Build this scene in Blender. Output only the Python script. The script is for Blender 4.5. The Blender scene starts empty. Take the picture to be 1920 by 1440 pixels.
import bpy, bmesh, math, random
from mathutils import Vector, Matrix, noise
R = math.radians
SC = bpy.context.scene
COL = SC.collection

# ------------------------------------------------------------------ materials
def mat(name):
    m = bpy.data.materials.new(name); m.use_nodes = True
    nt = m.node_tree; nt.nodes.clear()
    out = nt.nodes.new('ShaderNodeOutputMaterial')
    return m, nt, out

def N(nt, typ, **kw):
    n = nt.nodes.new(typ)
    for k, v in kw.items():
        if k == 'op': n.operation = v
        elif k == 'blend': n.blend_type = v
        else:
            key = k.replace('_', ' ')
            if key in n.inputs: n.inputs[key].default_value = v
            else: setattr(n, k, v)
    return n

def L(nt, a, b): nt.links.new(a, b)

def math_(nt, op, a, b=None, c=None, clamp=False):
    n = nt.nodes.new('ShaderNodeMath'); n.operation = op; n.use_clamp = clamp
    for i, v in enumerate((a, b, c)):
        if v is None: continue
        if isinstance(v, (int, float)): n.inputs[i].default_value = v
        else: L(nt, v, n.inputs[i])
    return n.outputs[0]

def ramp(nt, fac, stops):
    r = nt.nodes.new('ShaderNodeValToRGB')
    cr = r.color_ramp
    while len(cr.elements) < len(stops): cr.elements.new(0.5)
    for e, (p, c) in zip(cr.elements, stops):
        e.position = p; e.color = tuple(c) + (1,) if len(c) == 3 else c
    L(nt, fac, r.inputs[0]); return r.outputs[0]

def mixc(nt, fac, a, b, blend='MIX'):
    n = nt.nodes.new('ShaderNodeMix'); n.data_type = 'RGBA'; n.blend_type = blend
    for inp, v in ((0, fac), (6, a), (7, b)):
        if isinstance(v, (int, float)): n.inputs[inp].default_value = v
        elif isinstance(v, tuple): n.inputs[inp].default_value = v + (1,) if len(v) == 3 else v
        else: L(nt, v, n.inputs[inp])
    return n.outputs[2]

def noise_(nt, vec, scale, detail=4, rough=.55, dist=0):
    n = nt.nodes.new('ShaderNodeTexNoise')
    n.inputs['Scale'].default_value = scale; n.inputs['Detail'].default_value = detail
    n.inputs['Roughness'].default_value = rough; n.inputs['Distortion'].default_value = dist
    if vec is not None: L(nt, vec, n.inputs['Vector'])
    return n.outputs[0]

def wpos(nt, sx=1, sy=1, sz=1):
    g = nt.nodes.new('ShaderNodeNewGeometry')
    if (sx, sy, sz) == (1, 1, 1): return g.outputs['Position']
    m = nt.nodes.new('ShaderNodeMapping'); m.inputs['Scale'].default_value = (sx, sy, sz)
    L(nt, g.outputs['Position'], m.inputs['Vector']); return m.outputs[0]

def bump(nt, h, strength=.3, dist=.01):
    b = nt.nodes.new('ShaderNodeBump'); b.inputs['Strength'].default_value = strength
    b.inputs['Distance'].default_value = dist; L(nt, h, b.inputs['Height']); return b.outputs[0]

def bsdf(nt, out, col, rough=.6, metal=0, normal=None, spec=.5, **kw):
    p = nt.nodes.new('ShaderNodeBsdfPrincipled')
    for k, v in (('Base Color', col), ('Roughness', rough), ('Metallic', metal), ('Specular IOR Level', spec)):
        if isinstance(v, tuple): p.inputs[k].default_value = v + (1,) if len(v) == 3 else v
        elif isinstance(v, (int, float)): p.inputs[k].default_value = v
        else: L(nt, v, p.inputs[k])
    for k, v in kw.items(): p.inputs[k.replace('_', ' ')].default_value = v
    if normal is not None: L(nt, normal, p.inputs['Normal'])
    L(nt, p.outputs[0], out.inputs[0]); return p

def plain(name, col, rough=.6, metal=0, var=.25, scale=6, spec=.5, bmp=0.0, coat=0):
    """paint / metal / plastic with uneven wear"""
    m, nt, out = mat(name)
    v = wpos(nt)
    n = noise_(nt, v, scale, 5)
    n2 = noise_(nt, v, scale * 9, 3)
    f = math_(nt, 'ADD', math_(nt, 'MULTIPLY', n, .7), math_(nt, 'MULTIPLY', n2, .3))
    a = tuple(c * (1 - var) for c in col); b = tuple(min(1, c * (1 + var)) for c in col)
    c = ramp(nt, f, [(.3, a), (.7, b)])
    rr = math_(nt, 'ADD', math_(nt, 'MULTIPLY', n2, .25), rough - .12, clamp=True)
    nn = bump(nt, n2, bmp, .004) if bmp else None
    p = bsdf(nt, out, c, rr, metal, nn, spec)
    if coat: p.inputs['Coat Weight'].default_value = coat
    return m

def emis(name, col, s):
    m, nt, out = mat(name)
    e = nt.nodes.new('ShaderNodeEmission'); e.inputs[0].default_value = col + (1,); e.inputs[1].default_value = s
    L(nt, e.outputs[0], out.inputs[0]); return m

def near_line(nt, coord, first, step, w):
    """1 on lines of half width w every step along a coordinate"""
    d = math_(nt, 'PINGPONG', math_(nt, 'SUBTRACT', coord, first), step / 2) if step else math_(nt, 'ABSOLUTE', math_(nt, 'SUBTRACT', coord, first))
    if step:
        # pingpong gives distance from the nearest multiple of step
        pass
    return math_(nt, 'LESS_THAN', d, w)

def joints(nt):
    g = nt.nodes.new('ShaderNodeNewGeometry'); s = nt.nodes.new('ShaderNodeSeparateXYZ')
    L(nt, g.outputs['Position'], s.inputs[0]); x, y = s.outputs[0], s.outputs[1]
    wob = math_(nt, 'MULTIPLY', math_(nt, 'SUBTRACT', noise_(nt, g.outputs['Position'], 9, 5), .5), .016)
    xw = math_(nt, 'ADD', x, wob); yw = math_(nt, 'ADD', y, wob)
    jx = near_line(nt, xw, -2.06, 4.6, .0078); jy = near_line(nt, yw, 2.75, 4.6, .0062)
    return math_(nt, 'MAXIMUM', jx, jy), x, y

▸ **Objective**
Quote exactly the lines running from the start of the listing above through the line where "COL = SC.collection" is found, and output no other lines.

▸ **Result of this exercise**
Build this scene in Blender. Output only the Python script. The script is for Blender 4.5. The Blender scene starts empty. Take the picture to be 1920 by 1440 pixels.
import bpy, bmesh, math, random
from mathutils import Vector, Matrix, noise
R = math.radians
SC = bpy.context.scene
COL = SC.collection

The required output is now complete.